PR comments look like:

💰 Infracost estimate: monthly cost will increase by $245 📈

  + aws_rds_cluster.postgres
    +$215  db.r5.large instance
    +$30   500GB storage

  ~ aws_instance.api
    -$61   t3.medium -> t3.large
    +$61

Total: $2,847 -> $3,092 (+$245/mo)

The person reviewing the PR sees this. They ask ‘do we really need r5.large?’ Turns out r5.xlarge was a typo. Caught before merge

This is FinOps. Not spreadsheets and quarterly reviews. Cost visibility in the workflow where changes happen

Real setup for client projects

I add this to every client’s Terraform repo

First, get an API key from Infracost (free for open source, they have a free tier for private repos too)

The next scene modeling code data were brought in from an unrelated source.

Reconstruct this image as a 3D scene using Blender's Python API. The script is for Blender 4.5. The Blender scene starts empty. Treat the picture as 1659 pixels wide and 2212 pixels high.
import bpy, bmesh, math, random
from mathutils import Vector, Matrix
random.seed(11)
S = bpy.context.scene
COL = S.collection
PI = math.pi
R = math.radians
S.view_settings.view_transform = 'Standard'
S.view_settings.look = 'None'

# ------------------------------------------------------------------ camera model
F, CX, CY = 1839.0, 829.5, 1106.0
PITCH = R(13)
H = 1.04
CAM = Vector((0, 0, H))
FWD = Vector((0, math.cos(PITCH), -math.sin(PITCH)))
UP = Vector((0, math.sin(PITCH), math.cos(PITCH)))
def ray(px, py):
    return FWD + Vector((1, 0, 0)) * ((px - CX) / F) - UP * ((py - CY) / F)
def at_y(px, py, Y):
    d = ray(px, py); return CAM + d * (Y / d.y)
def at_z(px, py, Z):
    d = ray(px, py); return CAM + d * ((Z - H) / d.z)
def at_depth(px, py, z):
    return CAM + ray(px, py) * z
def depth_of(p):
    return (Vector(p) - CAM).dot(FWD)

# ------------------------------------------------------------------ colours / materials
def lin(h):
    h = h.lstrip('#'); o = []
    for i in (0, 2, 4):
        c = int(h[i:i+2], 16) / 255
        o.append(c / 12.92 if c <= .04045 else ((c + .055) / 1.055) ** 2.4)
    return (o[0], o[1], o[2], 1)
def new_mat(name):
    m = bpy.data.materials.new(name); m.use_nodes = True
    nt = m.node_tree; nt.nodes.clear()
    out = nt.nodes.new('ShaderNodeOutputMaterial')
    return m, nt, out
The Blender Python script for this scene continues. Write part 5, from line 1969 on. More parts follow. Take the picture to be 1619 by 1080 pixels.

Add it to GitHub secrets as INFRACOST_API_KEY

Create the workflow file. Make it run on PRs targeting main

The result: every infrastructure change includes cost impact. No surprises

One client was adding Elasticache clusters in every environment. Dev, staging, prod, and three different regional failovers. Infracost showed $1,200/month. We switched to Redis on EC2 for non-prod. Cut it to $400

What it catches that you miss

Wrong instance types: You type t3.2xlarge when you meant t3.large. Infracost shows +$800/month. You fix it before apply

Forgotten resources: That test database you created 3 months ago? Still there. Still costing $215/month. Infracost breakdown shows everything

NAT Gateway sprawl: Every VPC gets a NAT Gateway. That’s $32/month per AZ. Multi-AZ across 3 environments? $288/month for internet access you might not need

Storage you didn’t optimize: Using gp2 instead of gp3 for EBS. Infracost shows the difference. Switch and save 20%

Load balancers for single instances: You created an ALB for one container. That’s $16/month + LCU charges. Just use a target group or direct instance access for dev

Integrates with Terragrunt too

Works fine with Terragrunt. Run it in each module directory:

# root.hcl can't estimate, but individual modules work
cd dev/vpc
infracost breakdown --path .

cd ../database
infracost breakdown --path .

Or use infracost breakdown --config-file infracost.yml with a config:

version: 0.1
projects:
  - path: dev/vpc
  - path: dev/database
  - path: dev/app

Shows combined estimate across all modules

I have this in a Makefile: make cost runs Infracost on all environments and shows total

When it’s worth it

Any team running Terraform in production. If your monthly cloud bill is over $1,000, this pays for itself immediately

Especially valuable when:

  • Multiple people make infrastructure changes
  • You have junior engineers learning Terraform
  • You’ve been surprised by bills before
  • You want cost reviews built into your process

Not worth it if you’re running a single EC2 instance that never changes. The cost is obvious

The FinOps discipline nobody wants

FinOps is spreadsheets, tagging policies, quarterly cost reviews, and someone telling you to rightsize your instances 6 months after you created them

That’s terrible. Nobody wants another meeting about cloud costs

Real FinOps: show costs when and where decisions happen. In the PR, before merge, when you can still change it without redeploying

Infracost does this. It doesn’t replace cost monitoring, but it prevents the mistakes that make monitoring necessary

A $500 mistake caught in code review costs $0. The same mistake caught in next month’s bill costs $500 plus the time to fix it

Getting started

Install it:

# Linux
curl -fsSL https://raw.githubusercontent.com/infracost/infracost/master/scripts/install.sh | sh

# macOS
brew install infracost

# Arch
yay -S infracost

Get an API key:

infracost auth login

Run it on your Terraform:

cd your-terraform-project
infracost breakdown --path .

See the numbers. Add it to CI. Stop guessing what things cost

I spent 6 months telling clients ‘we should probably check what this costs.’ Now Infracost shows them. They see the number, they make informed decisions, nobody gets surprised by the bill

Cost visibility should be automatic, not something you remember to check. This makes it automatic

Reality is often more nuanced. But me? Nuance bores me. I'd rather be clear.